The US Treasury market’s implied inflation forecast has surged in recent days, albeit after reaching unusually low levels last month. Nonetheless, the roller-coaster of revising expectations rolls on, and this time there’s an upside bias bubbling. The spread between the nominal 10-year yield and its inflation-indexed counterpart reached 1.48% yesterday (Mar. 1), based on daily data from Treasury.gov. That’s still a low rate relative to the roughly 1.5%-2.5% range in recent years. But the latest pop marks a sharp increase from mid-February, when the market’s inflation forecast at one point dipped to 1.18%.

The upward bias of late looks reasonable in the wake of last week’s January reporton personal income and spending, which revealed a firmer inflation trend. The personal consumption expenditures (PCE) price index increased 1.3% for the year through January, the strongest annual gain since Oct. 2014. Meanwhile, the Fed’s preferred inflation benchmark—core PCE, which excludes food and energy—ticked up to a 1.7% year-over-year increase, which marks the biggest advance since July 2014.

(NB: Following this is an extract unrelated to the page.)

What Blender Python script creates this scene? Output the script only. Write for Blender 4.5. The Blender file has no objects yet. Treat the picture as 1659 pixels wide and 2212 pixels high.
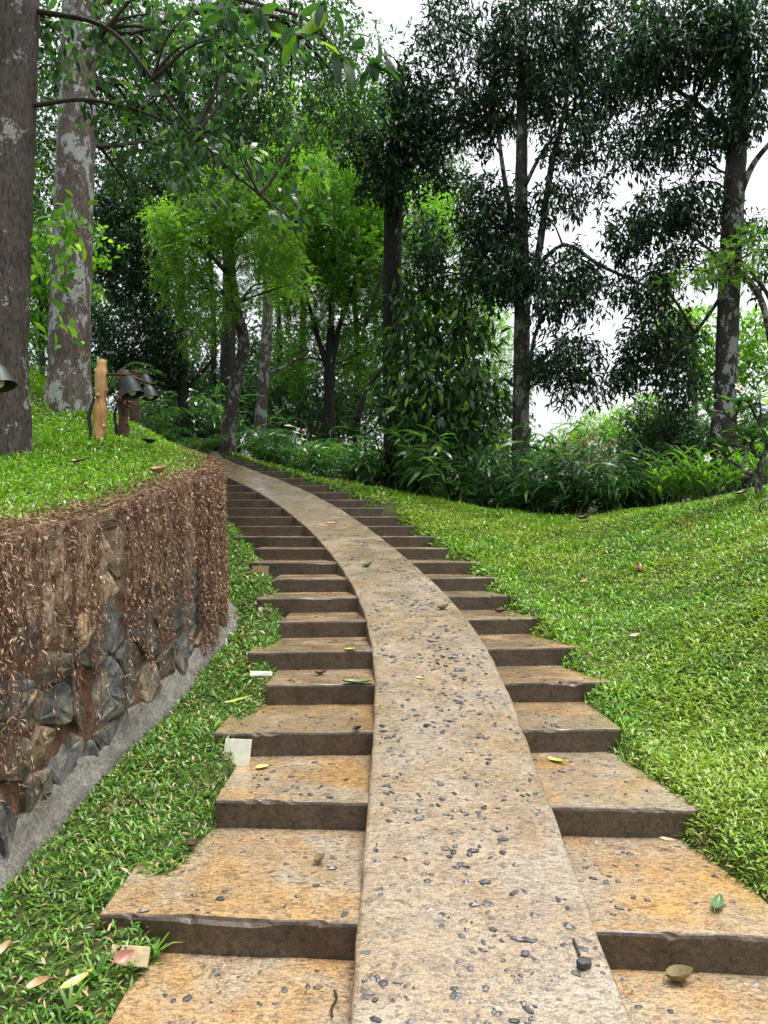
import bpy, bmesh, math, random
import numpy as np
from mathutils import Vector, Matrix

SC = bpy.context.scene
COL = SC.collection
rng = np.random.default_rng(11)
random.seed(11)
R = math.radians

# ------------------------------------------------------------------ camera, sky, sun, exposure
EYE = 1.617                       # eye height above the lowest tread in view (z = 0)
FPX, CX, CY, YH = 1662.0, 829.5, 1106.0, 1155.0
PITCH = math.atan((YH - CY) / FPX)
cam_d = bpy.data.cameras.new('camera')
cam = bpy.data.objects.new('camera', cam_d)
COL.objects.link(cam)
cam.location = (0, 0, EYE)
cam.rotation_euler = (math.pi / 2 + PITCH, 0, 0)
cam_d.sensor_fit = 'VERTICAL'
cam_d.sensor_height = 34.6
cam_d.lens = 34.6 * FPX / 2212.0
cam_d.clip_end = 2000
SC.camera = cam

SUN_EL, SUN_ROT = R(80), R(85)
world = bpy.data.worlds.new('World')
SC.world = world
world.use_nodes = True
wn = world.node_tree
wn.nodes.clear()
sky = wn.nodes.new('ShaderNodeTexSky')
sky.sky_type = 'NISHITA'
sky.sun_disc = False
sky.sun_elevation = SUN_EL
sky.sun_rotation = SUN_ROT
sky.air_density = 1.0
sky.dust_density = 6.0
sky.ozone_density = 1.0
hs = wn.nodes.new('ShaderNodeHueSaturation')
hs.inputs['Saturation'].default_value = 0.22      # overcast: the blue is greyed out by cloud
hs.inputs['Value'].default_value = 1.0
bg = wn.nodes.new('ShaderNodeBackground')
bg.inputs['Strength'].default_value = 0.15
wo = wn.nodes.new('ShaderNodeOutputWorld')
wn.links.new(sky.outputs[0], hs.inputs['Color'])
wn.links.new(hs.outputs[0], bg.inputs['Color'])
wn.links.new(bg.outputs[0], wo.inputs['Surface'])

sun_d = bpy.data.lights.new('sun', 'SUN')
sun_d.energy = 1.2
sun_d.angle = R(25)
sun_d.color = (1.0, 0.96, 0.9)
sun = bpy.data.objects.new('sun', sun_d)
COL.objects.link(sun)
sdir = Vector((math.sin(SUN_ROT) * math.cos(SUN_EL), math.cos(SUN_ROT) * math.cos(SUN_EL), math.sin(SUN_EL)))
sun.rotation_euler = sdir.to_track_quat('Z', 'Y').to_euler()
sun.location = sdir * 60

SC.view_settings.view_transform = 'Standard'
SC.view_settings.look = 'None'
SC.view_settings.exposure = 1.3
SC.view_settings.gamma = 1.0
SC.view_settings.use_curve_mapping = False
SC.render.engine = 'CYCLES'
SC.cycles.max_bounces = 7
SC.cycles.diffuse_bounces = 3
SC.cycles.transmission_bounces = 4
SC.cycles.caustics_reflective = False
SC.cycles.caustics_refractive = False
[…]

The upward repricing of inflation expectations can be seen as a correction after weeks of anticipating weaker economic growth via bearish signals pouring forth from the equity and bond markets. But the January macro profile suggests that the US macro trend is stronger than the previously assumed. Slow growth continues to be the working assumption for the near-term future, but the case is still unconvincing for arguing that a new recession has started, or is about to start. Indeed, the Atlanta Fed’s GDPNow model is currently projecting a 1.9% gain (seasonally adjusted annual rate) for US output in this year’s first quarter (as of Mar. 1). That’s a modest increase, but it’s conspicuously above the 1.0% GDP rise for last year’s fourth quarter.

Perhaps, then, it’s no surprise that the market is again repricing yields to reflect expectations for a modest growth trend. The 2-year Treasury yield, which is considered the most sensitive to rate expectations, has rebounded to 0.85% as of yesterday (Mar. 1)—the highest since late-January.